MyHDL generators are standard Python generators with specialized yield statements. In hardware description languages, the equivalent statements are called  sensitivity lists. The general format of yield statements in in MyHDL generators is:

yield clause [, clause ...]

When a generator executes a yield statement, its execution is suspended at that point. At the same time, each clause is a trigger object which defines the condition upon which the generator should be resumed. However, per invocation of a yield statement, the generator resumes exactly once, regardless of the number of clauses. This happens on the first trigger that occurs.

In this section, the trigger objects and their functionality will be described.
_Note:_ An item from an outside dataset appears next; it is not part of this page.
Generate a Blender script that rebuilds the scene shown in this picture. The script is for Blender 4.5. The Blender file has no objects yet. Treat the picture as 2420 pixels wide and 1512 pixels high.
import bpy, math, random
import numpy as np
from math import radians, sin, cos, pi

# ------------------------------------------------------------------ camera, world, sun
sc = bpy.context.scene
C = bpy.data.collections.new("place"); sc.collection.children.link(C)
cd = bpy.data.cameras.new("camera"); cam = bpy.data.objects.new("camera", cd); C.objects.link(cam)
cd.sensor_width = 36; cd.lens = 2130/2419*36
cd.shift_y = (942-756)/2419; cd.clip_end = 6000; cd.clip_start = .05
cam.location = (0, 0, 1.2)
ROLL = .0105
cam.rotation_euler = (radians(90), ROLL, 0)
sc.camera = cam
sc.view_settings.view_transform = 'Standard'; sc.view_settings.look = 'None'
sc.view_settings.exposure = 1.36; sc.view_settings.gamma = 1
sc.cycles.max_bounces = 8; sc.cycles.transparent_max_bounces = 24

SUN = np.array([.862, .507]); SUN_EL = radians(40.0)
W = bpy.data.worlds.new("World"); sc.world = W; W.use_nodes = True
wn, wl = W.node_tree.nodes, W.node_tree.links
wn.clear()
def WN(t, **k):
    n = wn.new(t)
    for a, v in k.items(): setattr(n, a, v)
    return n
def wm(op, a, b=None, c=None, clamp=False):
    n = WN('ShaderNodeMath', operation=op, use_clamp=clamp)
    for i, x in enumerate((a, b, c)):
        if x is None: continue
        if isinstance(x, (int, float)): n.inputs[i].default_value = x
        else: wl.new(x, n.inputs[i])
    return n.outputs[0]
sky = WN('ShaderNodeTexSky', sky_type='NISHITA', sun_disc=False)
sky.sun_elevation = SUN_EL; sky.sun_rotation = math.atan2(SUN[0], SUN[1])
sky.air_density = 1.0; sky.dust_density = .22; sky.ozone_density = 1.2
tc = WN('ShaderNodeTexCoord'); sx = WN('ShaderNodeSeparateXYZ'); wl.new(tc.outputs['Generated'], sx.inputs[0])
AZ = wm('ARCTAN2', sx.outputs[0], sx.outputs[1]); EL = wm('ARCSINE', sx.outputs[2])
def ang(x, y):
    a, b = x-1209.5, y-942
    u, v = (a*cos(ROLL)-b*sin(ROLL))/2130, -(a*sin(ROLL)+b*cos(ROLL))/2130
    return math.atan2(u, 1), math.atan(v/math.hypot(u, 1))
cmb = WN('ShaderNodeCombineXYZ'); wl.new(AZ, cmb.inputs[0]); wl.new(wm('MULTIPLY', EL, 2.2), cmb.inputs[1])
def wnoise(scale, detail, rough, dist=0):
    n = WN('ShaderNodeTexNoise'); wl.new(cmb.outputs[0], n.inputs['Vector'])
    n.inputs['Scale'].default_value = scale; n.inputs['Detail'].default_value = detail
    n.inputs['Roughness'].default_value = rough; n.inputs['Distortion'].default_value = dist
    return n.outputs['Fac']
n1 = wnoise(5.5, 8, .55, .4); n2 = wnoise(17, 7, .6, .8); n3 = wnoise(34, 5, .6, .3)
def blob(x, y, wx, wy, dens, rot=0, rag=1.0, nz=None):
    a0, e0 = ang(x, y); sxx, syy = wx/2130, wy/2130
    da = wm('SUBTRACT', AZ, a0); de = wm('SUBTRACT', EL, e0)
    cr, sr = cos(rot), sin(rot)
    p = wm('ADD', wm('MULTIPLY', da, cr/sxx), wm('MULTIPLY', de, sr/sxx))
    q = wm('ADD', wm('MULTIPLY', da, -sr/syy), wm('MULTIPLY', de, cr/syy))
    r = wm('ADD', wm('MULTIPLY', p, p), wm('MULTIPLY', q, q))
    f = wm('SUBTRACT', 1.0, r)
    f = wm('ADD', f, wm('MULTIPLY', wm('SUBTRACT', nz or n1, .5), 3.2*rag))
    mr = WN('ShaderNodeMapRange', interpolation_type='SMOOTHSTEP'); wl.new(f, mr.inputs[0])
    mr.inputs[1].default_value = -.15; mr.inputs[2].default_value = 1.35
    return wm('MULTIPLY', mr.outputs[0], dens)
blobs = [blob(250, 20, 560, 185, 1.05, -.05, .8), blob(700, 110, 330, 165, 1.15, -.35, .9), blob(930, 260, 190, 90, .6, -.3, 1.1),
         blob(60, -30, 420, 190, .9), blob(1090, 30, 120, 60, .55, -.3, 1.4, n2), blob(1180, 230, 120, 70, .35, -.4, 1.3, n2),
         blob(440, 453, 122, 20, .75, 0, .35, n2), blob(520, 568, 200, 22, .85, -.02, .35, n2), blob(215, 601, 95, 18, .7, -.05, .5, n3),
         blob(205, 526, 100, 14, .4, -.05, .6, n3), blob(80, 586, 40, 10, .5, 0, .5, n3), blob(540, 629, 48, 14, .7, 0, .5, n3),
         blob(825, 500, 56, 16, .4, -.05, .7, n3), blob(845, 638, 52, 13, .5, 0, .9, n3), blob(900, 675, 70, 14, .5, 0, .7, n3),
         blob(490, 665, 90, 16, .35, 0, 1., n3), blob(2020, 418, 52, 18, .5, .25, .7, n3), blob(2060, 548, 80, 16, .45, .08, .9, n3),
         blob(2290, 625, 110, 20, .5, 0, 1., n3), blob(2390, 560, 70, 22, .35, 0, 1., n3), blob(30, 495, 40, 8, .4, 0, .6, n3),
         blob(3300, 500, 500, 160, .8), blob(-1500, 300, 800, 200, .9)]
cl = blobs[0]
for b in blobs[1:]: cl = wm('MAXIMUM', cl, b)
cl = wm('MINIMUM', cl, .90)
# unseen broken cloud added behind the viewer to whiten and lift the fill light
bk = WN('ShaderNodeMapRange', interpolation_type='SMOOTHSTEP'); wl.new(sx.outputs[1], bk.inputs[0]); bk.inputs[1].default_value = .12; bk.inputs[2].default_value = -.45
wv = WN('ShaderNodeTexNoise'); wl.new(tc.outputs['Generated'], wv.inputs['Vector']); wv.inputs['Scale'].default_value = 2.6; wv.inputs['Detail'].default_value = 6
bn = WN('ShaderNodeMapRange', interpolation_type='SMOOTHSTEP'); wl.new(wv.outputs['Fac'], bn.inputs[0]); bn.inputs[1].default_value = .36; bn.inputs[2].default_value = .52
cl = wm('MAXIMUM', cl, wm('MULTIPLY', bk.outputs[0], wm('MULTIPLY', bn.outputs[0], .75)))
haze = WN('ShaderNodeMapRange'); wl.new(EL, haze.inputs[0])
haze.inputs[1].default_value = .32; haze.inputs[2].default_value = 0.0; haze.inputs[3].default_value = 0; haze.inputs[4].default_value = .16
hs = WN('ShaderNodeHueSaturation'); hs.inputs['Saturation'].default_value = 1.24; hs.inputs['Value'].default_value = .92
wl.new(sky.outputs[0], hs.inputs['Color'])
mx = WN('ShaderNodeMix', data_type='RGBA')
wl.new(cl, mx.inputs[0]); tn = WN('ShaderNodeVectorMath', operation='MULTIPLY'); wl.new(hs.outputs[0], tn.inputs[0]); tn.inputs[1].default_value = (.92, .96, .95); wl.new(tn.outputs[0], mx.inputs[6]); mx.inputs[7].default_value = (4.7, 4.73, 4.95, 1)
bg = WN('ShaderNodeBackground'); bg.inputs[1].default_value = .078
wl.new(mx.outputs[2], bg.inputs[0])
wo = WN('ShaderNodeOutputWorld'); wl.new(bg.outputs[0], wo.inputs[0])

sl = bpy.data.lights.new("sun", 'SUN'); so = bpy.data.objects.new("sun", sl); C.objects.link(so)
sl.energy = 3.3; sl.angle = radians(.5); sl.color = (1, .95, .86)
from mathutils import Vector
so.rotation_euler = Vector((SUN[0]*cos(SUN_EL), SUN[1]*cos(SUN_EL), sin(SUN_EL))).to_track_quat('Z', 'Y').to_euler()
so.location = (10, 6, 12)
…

Some MyHDL objects that are described elsewhere can directly be used as trigger objects. In particular, a signal can be used as a trigger object. Whenever a signal changes value, the generator resumes. Likewise, the objects referred to by the signal attributes posedge and negedge are trigger objects. The generator resumes on the occurrence of a positive or a negative edge on the signal, respectively. An edge occurs when there is a change from false to true (positive) or vice versa (negative). For the full description of the Signal class and its attributes, see section 7.2.1.

Furthermore, MyHDL generators can be used as clauses in yield statements. Such a generator is forked, and starts operating immediately, while the original generator waits for it to complete. The original generator resumes when the forked generator returns.

In addition, the following functions return trigger objects:

delay( t)
Return a trigger object that specifies that the generator should resume after a delay t.

join( arg [, arg ...])
Join a number of trigger objects together and return a joined trigger object. The effect is that the joined trigger object will trigger when all of its arguments have triggered.

Finally, as a special case, the Python None object can be present in a yield statement. It is the do-nothing trigger object. The generator immediately resumes, as if no yield statement were present. This can be useful if the yield statement also has generator clauses: those generators are forked, while the original generator resumes immediately.